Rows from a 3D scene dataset
════════
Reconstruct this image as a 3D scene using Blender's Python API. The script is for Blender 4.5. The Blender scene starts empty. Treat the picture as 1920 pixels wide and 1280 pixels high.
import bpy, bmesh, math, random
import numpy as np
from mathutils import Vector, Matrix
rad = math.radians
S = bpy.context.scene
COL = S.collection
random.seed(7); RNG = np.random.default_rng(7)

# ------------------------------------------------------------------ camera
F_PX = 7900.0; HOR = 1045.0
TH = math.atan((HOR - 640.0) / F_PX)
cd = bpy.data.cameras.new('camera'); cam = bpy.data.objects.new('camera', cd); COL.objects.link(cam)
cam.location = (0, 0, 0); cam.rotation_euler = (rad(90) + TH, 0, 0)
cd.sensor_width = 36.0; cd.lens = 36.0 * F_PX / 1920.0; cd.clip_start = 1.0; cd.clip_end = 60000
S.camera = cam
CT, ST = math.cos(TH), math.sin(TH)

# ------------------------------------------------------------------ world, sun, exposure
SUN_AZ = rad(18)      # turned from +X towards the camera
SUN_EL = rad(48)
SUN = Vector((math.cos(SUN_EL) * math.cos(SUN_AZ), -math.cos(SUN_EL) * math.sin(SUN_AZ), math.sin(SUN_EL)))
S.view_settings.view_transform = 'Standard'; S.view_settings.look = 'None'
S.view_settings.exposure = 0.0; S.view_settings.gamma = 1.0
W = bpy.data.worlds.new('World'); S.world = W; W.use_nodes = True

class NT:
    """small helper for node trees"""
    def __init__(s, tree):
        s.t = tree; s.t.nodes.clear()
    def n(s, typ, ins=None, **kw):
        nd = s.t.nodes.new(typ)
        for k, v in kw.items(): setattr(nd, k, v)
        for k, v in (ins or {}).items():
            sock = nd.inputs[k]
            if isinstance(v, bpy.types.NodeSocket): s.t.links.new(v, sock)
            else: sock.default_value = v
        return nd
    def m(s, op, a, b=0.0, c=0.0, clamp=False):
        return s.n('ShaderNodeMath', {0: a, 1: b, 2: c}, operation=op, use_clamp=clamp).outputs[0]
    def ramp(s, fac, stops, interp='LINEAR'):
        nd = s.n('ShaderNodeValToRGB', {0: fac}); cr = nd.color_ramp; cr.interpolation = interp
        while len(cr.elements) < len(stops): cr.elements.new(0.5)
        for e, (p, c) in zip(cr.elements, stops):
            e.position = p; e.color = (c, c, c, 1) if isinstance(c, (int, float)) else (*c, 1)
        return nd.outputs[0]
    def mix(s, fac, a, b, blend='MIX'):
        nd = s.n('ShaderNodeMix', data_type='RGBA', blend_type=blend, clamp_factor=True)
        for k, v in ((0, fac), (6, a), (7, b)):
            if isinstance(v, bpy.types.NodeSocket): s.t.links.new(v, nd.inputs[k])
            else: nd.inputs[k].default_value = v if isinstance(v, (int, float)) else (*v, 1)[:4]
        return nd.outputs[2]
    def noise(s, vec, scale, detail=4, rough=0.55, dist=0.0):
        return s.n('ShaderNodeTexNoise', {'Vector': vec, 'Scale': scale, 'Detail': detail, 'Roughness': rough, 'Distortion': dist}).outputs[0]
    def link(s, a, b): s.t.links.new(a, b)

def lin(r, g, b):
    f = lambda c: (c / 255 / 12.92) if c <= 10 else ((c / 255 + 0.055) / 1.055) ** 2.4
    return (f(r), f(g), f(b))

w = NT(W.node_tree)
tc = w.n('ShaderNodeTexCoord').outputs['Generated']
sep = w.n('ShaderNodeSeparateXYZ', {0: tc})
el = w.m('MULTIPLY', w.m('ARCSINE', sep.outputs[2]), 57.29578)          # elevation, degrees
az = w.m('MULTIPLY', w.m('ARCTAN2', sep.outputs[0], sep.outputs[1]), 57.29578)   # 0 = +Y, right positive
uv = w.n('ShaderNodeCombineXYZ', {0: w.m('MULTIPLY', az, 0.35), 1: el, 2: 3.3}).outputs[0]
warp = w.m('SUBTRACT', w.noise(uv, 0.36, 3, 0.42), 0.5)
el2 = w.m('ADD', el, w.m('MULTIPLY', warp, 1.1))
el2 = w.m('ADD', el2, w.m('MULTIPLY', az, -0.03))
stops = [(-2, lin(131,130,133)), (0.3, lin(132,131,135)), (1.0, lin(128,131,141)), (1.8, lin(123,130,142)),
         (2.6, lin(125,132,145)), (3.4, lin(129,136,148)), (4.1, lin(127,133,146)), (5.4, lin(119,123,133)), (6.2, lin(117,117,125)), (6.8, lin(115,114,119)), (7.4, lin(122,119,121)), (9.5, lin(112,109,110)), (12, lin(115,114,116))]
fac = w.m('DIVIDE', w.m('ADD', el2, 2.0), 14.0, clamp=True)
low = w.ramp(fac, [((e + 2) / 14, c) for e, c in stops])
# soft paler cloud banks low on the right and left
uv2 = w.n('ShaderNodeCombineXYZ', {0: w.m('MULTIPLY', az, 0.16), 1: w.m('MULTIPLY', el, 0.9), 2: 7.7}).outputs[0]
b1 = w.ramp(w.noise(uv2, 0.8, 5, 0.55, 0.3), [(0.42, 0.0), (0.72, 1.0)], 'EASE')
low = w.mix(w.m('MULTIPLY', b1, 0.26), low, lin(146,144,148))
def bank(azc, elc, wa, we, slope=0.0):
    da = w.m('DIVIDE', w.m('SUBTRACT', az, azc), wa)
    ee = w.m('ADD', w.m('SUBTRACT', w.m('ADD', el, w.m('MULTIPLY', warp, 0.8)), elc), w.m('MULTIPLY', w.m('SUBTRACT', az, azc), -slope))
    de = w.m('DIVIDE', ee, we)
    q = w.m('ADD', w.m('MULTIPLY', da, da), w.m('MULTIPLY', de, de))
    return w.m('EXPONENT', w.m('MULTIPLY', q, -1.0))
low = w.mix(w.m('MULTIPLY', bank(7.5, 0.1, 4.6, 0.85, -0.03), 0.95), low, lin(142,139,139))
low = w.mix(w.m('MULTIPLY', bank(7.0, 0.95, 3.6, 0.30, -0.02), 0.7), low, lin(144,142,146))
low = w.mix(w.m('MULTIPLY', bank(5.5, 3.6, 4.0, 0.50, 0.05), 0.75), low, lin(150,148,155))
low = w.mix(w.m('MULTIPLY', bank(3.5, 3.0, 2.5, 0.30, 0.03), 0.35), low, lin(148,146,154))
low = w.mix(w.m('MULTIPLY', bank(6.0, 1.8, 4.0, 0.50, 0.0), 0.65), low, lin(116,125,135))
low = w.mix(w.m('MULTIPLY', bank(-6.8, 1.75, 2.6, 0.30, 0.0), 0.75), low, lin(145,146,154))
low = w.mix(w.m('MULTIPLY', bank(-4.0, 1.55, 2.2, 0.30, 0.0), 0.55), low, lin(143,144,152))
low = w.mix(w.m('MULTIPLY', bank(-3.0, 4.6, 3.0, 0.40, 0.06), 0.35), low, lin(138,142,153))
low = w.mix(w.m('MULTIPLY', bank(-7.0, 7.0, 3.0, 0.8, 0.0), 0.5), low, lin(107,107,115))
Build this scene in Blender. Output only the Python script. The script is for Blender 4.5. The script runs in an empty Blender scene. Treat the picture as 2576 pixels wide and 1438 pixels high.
════════
-- Required task --
Your task is to quote the listing above word for word.

-- Result for this exercise --
Reconstruct this image as a 3D scene using Blender's Python API. The script is for Blender 4.5. The Blender scene starts empty. Treat the picture as 1920 pixels wide and 1280 pixels high.
import bpy, bmesh, math, random
import numpy as np
from mathutils import Vector, Matrix
rad = math.radians
S = bpy.context.scene
COL = S.collection
random.seed(7); RNG = np.random.default_rng(7)

# ------------------------------------------------------------------ camera
F_PX = 7900.0; HOR = 1045.0
TH = math.atan((HOR - 640.0) / F_PX)
cd = bpy.data.cameras.new('camera'); cam = bpy.data.objects.new('camera', cd); COL.objects.link(cam)
cam.location = (0, 0, 0); cam.rotation_euler = (rad(90) + TH, 0, 0)
cd.sensor_width = 36.0; cd.lens = 36.0 * F_PX / 1920.0; cd.clip_start = 1.0; cd.clip_end = 60000
S.camera = cam
CT, ST = math.cos(TH), math.sin(TH)

# ------------------------------------------------------------------ world, sun, exposure
SUN_AZ = rad(18)      # turned from +X towards the camera
SUN_EL = rad(48)
SUN = Vector((math.cos(SUN_EL) * math.cos(SUN_AZ), -math.cos(SUN_EL) * math.sin(SUN_AZ), math.sin(SUN_EL)))
S.view_settings.view_transform = 'Standard'; S.view_settings.look = 'None'
S.view_settings.exposure = 0.0; S.view_settings.gamma = 1.0
W = bpy.data.worlds.new('World'); S.world = W; W.use_nodes = True

class NT:
    """small helper for node trees"""
    def __init__(s, tree):
        s.t = tree; s.t.nodes.clear()
    def n(s, typ, ins=None, **kw):
        nd = s.t.nodes.new(typ)
        for k, v in kw.items(): setattr(nd, k, v)
        for k, v in (ins or {}).items():
            sock = nd.inputs[k]
            if isinstance(v, bpy.types.NodeSocket): s.t.links.new(v, sock)
            else: sock.default_value = v
        return nd
    def m(s, op, a, b=0.0, c=0.0, clamp=False):
        return s.n('ShaderNodeMath', {0: a, 1: b, 2: c}, operation=op, use_clamp=clamp).outputs[0]
    def ramp(s, fac, stops, interp='LINEAR'):
        nd = s.n('ShaderNodeValToRGB', {0: fac}); cr = nd.color_ramp; cr.interpolation = interp
        while len(cr.elements) < len(stops): cr.elements.new(0.5)
        for e, (p, c) in zip(cr.elements, stops):
            e.position = p; e.color = (c, c, c, 1) if isinstance(c, (int, float)) else (*c, 1)
        return nd.outputs[0]
    def mix(s, fac, a, b, blend='MIX'):
        nd = s.n('ShaderNodeMix', data_type='RGBA', blend_type=blend, clamp_factor=True)
        for k, v in ((0, fac), (6, a), (7, b)):
            if isinstance(v, bpy.types.NodeSocket): s.t.links.new(v, nd.inputs[k])
            else: nd.inputs[k].default_value = v if isinstance(v, (int, float)) else (*v, 1)[:4]
        return nd.outputs[2]
    def noise(s, vec, scale, detail=4, rough=0.55, dist=0.0):
        return s.n('ShaderNodeTexNoise', {'Vector': vec, 'Scale': scale, 'Detail': detail, 'Roughness': rough, 'Distortion': dist}).outputs[0]
    def link(s, a, b): s.t.links.new(a, b)

def lin(r, g, b):
    f = lambda c: (c / 255 / 12.92) if c <= 10 else ((c / 255 + 0.055) / 1.055) ** 2.4
    return (f(r), f(g), f(b))

w = NT(W.node_tree)
tc = w.n('ShaderNodeTexCoord').outputs['Generated']
sep = w.n('ShaderNodeSeparateXYZ', {0: tc})
el = w.m('MULTIPLY', w.m('ARCSINE', sep.outputs[2]), 57.29578)          # elevation, degrees
az = w.m('MULTIPLY', w.m('ARCTAN2', sep.outputs[0], sep.outputs[1]), 57.29578)   # 0 = +Y, right positive
uv = w.n('ShaderNodeCombineXYZ', {0: w.m('MULTIPLY', az, 0.35), 1: el, 2: 3.3}).outputs[0]
warp = w.m('SUBTRACT', w.noise(uv, 0.36, 3, 0.42), 0.5)
el2 = w.m('ADD', el, w.m('MULTIPLY', warp, 1.1))
el2 = w.m('ADD', el2, w.m('MULTIPLY', az, -0.03))
stops = [(-2, lin(131,130,133)), (0.3, lin(132,131,135)), (1.0, lin(128,131,141)), (1.8, lin(123,130,142)),
         (2.6, lin(125,132,145)), (3.4, lin(129,136,148)), (4.1, lin(127,133,146)), (5.4, lin(119,123,133)), (6.2, lin(117,117,125)), (6.8, lin(115,114,119)), (7.4, lin(122,119,121)), (9.5, lin(112,109,110)), (12, lin(115,114,116))]
fac = w.m('DIVIDE', w.m('ADD', el2, 2.0), 14.0, clamp=True)
low = w.ramp(fac, [((e + 2) / 14, c) for e, c in stops])
# soft paler cloud banks low on the right and left
uv2 = w.n('ShaderNodeCombineXYZ', {0: w.m('MULTIPLY', az, 0.16), 1: w.m('MULTIPLY', el, 0.9), 2: 7.7}).outputs[0]
b1 = w.ramp(w.noise(uv2, 0.8, 5, 0.55, 0.3), [(0.42, 0.0), (0.72, 1.0)], 'EASE')
low = w.mix(w.m('MULTIPLY', b1, 0.26), low, lin(146,144,148))
def bank(azc, elc, wa, we, slope=0.0):
    da = w.m('DIVIDE', w.m('SUBTRACT', az, azc), wa)
    ee = w.m('ADD', w.m('SUBTRACT', w.m('ADD', el, w.m('MULTIPLY', warp, 0.8)), elc), w.m('MULTIPLY', w.m('SUBTRACT', az, azc), -slope))
    de = w.m('DIVIDE', ee, we)
    q = w.m('ADD', w.m('MULTIPLY', da, da), w.m('MULTIPLY', de, de))
    return w.m('EXPONENT', w.m('MULTIPLY', q, -1.0))
low = w.mix(w.m('MULTIPLY', bank(7.5, 0.1, 4.6, 0.85, -0.03), 0.95), low, lin(142,139,139))
low = w.mix(w.m('MULTIPLY', bank(7.0, 0.95, 3.6, 0.30, -0.02), 0.7), low, lin(144,142,146))
low = w.mix(w.m('MULTIPLY', bank(5.5, 3.6, 4.0, 0.50, 0.05), 0.75), low, lin(150,148,155))
low = w.mix(w.m('MULTIPLY', bank(3.5, 3.0, 2.5, 0.30, 0.03), 0.35), low, lin(148,146,154))
low = w.mix(w.m('MULTIPLY', bank(6.0, 1.8, 4.0, 0.50, 0.0), 0.65), low, lin(116,125,135))
low = w.mix(w.m('MULTIPLY', bank(-6.8, 1.75, 2.6, 0.30, 0.0), 0.75), low, lin(145,146,154))
low = w.mix(w.m('MULTIPLY', bank(-4.0, 1.55, 2.2, 0.30, 0.0), 0.55), low, lin(143,144,152))
low = w.mix(w.m('MULTIPLY', bank(-3.0, 4.6, 3.0, 0.40, 0.06), 0.35), low, lin(138,142,153))
low = w.mix(w.m('MULTIPLY', bank(-7.0, 7.0, 3.0, 0.8, 0.0), 0.5), low, lin(107,107,115))
Build this scene in Blender. Output only the Python script. The script is for Blender 4.5. The script runs in an empty Blender scene. Treat the picture as 2576 pixels wide and 1438 pixels high.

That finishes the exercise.